The VFX1 Review

May 2000

The VFX-1 is a nice device for the money. I bought my headset brand new for 600 hundred dollars from Computers and More. I would recommend that if you are considering buying one that you go to E-bay and take a look. Normally you can pick one up for around 300 dollars.

Right off the bat, you have to have a video card that has a 100 percent compatible Vesa Connector. I have found that about the highest megabyte card you can get is an 8. A company called Mindflux used to make a linkbox, so that you could use it with all those higher ended video cards, but are a pain to deal with. The chances of you getting a hold of one of the box’s is slim to none.

Secondly, you must have an open ISA port and an available IRQ for the headsets interface board. This board can be a pain especially along with the VESA connector.
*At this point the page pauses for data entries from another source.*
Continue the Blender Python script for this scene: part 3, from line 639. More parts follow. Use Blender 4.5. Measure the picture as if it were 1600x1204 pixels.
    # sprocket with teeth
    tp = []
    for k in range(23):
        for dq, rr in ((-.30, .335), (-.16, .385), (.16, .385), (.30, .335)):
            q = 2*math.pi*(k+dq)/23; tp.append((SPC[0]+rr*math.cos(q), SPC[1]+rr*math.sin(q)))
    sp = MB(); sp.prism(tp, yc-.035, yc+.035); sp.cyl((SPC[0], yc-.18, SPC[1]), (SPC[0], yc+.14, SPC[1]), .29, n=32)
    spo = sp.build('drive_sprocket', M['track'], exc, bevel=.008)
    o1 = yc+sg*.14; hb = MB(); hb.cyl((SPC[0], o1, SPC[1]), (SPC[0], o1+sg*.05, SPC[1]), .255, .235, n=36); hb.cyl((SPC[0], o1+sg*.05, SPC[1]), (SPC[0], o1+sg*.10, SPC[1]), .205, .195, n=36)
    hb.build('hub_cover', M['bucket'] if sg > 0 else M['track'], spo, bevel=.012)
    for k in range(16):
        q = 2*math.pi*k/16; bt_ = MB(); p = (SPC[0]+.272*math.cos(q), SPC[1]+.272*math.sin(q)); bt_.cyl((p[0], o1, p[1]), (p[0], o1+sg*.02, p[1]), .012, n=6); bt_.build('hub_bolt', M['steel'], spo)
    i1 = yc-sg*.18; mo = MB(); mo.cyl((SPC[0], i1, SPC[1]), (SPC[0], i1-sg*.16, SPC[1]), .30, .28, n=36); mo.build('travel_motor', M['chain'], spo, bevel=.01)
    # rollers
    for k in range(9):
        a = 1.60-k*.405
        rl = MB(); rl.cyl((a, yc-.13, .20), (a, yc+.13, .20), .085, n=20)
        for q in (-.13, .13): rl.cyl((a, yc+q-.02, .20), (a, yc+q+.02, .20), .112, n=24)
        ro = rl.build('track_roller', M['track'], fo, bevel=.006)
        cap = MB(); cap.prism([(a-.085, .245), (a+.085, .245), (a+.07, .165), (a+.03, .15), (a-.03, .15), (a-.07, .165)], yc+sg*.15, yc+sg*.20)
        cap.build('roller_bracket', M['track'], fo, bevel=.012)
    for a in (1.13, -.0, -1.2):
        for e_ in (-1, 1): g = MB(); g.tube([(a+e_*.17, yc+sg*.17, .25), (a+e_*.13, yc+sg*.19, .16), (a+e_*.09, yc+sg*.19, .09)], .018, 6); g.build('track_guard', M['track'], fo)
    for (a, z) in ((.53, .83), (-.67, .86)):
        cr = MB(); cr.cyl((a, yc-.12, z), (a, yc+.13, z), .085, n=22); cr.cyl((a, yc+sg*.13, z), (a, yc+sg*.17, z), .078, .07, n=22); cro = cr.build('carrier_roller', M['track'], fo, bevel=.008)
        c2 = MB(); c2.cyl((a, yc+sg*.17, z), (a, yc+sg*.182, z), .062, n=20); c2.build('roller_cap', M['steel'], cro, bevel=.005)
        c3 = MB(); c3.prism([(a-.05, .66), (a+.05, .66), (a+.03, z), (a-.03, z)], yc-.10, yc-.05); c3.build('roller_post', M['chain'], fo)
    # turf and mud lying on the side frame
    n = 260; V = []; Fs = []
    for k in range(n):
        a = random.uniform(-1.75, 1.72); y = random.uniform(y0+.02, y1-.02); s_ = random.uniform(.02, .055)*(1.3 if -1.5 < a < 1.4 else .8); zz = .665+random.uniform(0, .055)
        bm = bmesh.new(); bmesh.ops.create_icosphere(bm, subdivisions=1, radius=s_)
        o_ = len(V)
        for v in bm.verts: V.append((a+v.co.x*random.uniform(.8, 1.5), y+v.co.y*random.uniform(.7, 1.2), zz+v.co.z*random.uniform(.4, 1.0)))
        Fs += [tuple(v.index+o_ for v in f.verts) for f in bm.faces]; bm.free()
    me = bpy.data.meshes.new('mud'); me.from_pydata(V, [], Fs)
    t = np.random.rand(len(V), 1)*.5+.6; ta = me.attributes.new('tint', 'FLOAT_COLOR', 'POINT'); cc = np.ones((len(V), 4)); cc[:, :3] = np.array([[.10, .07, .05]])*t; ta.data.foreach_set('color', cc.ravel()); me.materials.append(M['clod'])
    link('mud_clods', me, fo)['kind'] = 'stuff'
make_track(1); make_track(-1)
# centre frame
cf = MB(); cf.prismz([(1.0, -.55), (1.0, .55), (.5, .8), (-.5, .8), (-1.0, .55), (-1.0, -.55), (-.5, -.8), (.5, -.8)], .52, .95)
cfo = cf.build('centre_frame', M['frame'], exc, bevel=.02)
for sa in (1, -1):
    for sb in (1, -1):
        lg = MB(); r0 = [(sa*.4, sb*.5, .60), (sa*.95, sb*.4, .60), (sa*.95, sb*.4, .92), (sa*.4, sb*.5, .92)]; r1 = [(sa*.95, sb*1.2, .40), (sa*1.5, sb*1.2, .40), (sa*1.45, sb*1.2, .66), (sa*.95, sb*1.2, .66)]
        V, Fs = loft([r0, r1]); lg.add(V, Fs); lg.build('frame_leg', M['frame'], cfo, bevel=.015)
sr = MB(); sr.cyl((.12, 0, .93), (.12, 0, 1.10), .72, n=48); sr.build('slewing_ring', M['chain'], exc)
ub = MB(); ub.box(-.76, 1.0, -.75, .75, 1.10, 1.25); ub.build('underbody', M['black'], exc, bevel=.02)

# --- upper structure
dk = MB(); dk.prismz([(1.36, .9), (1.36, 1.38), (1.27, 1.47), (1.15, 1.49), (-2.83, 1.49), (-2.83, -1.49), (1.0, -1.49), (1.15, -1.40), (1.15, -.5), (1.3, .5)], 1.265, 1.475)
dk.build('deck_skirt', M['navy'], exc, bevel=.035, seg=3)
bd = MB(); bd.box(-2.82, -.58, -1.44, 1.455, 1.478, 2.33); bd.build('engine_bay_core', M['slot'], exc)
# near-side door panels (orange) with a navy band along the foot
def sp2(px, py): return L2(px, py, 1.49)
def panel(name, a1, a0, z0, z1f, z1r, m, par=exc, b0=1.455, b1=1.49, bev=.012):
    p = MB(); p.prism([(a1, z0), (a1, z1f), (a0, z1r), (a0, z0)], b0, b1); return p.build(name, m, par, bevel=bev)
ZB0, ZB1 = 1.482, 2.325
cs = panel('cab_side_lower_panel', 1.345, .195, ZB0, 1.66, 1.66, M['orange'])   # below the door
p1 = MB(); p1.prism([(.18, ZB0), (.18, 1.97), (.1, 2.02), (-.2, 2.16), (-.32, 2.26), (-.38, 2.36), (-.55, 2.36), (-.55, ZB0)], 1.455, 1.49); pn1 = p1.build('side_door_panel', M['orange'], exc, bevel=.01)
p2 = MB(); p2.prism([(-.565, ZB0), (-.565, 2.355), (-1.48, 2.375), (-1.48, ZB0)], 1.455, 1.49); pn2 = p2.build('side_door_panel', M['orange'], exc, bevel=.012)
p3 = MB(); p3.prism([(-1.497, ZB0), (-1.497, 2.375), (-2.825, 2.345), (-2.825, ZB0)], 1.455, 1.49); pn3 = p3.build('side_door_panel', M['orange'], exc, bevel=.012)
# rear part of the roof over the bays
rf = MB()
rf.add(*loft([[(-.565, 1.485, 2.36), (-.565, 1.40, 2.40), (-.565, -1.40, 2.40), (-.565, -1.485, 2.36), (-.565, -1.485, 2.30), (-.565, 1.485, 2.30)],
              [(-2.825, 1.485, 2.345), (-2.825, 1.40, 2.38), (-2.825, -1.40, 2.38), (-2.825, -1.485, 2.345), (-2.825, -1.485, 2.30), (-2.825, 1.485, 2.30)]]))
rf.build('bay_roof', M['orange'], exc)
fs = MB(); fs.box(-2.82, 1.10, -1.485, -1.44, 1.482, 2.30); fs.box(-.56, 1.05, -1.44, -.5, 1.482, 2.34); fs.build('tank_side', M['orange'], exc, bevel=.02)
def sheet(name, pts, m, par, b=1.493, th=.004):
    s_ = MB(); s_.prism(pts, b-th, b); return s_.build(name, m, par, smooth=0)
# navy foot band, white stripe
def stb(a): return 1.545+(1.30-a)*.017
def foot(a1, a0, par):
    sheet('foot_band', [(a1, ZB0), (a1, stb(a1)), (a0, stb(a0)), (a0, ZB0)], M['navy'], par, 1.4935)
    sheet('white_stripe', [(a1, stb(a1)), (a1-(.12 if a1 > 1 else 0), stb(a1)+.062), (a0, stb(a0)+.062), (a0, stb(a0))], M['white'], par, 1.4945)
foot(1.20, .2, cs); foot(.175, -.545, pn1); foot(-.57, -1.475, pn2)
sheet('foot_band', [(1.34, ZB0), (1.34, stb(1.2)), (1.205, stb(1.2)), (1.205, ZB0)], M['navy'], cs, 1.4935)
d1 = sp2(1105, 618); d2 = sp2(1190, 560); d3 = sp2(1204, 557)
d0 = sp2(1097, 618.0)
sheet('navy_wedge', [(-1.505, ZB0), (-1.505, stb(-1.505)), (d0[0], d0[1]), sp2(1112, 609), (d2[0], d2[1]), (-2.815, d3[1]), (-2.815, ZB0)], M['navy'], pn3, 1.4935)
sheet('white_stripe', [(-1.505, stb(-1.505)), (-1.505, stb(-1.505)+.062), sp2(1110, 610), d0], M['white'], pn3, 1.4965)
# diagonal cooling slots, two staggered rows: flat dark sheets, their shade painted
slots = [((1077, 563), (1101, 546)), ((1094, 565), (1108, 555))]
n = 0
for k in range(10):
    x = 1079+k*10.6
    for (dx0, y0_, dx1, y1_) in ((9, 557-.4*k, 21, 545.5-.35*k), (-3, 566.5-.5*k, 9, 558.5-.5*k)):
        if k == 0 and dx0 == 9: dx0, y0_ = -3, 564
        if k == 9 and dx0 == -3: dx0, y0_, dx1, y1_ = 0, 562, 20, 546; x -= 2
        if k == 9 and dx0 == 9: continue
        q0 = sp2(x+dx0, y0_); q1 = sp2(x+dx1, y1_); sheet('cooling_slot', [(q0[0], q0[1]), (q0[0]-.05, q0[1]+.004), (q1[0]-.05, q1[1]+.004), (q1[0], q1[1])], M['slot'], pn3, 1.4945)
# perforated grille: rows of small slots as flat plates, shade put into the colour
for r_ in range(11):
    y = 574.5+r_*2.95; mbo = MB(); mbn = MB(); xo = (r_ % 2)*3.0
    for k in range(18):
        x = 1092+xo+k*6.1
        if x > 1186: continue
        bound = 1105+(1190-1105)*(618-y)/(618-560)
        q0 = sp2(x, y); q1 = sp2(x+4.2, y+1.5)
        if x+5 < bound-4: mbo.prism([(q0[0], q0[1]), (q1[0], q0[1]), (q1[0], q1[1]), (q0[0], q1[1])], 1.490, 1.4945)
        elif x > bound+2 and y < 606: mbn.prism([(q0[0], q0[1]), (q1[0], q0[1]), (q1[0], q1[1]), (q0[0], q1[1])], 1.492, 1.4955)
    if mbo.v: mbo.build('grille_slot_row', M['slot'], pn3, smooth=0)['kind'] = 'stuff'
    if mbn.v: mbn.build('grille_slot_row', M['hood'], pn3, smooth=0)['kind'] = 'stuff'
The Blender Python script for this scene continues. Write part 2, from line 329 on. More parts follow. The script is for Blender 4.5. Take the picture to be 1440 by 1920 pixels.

You have to pick and choose between a video card that will work with the VFX or a video card that will give you graphics like those of the Voodoo kind.

Another item that is worth mentioning is that the VFX will have different performance ratings with different systems. One application that will work great on one machine might not work at all on another machine. This can become irritating.

Despite all of that though, I do believe the VFX-1 is worth the time and effort. It gives a pretty good immersive experience and works awesome with Quake in 3D. I would give the Headset a thumbs up.

One thing to condsider is a setup like the Virtual I/O glasses, or the Glasstron. They require a VGA to NTSC converter but do not depend on your entirely on your graphics card(The VESA connector). You can have a Voodoo 3 card and those of that caliper. They also do not need the IRQ or a free expansion slot. They do however lack the Headtracking that the VFX includes. Seperate headtracking like that of Intratraxx is available though.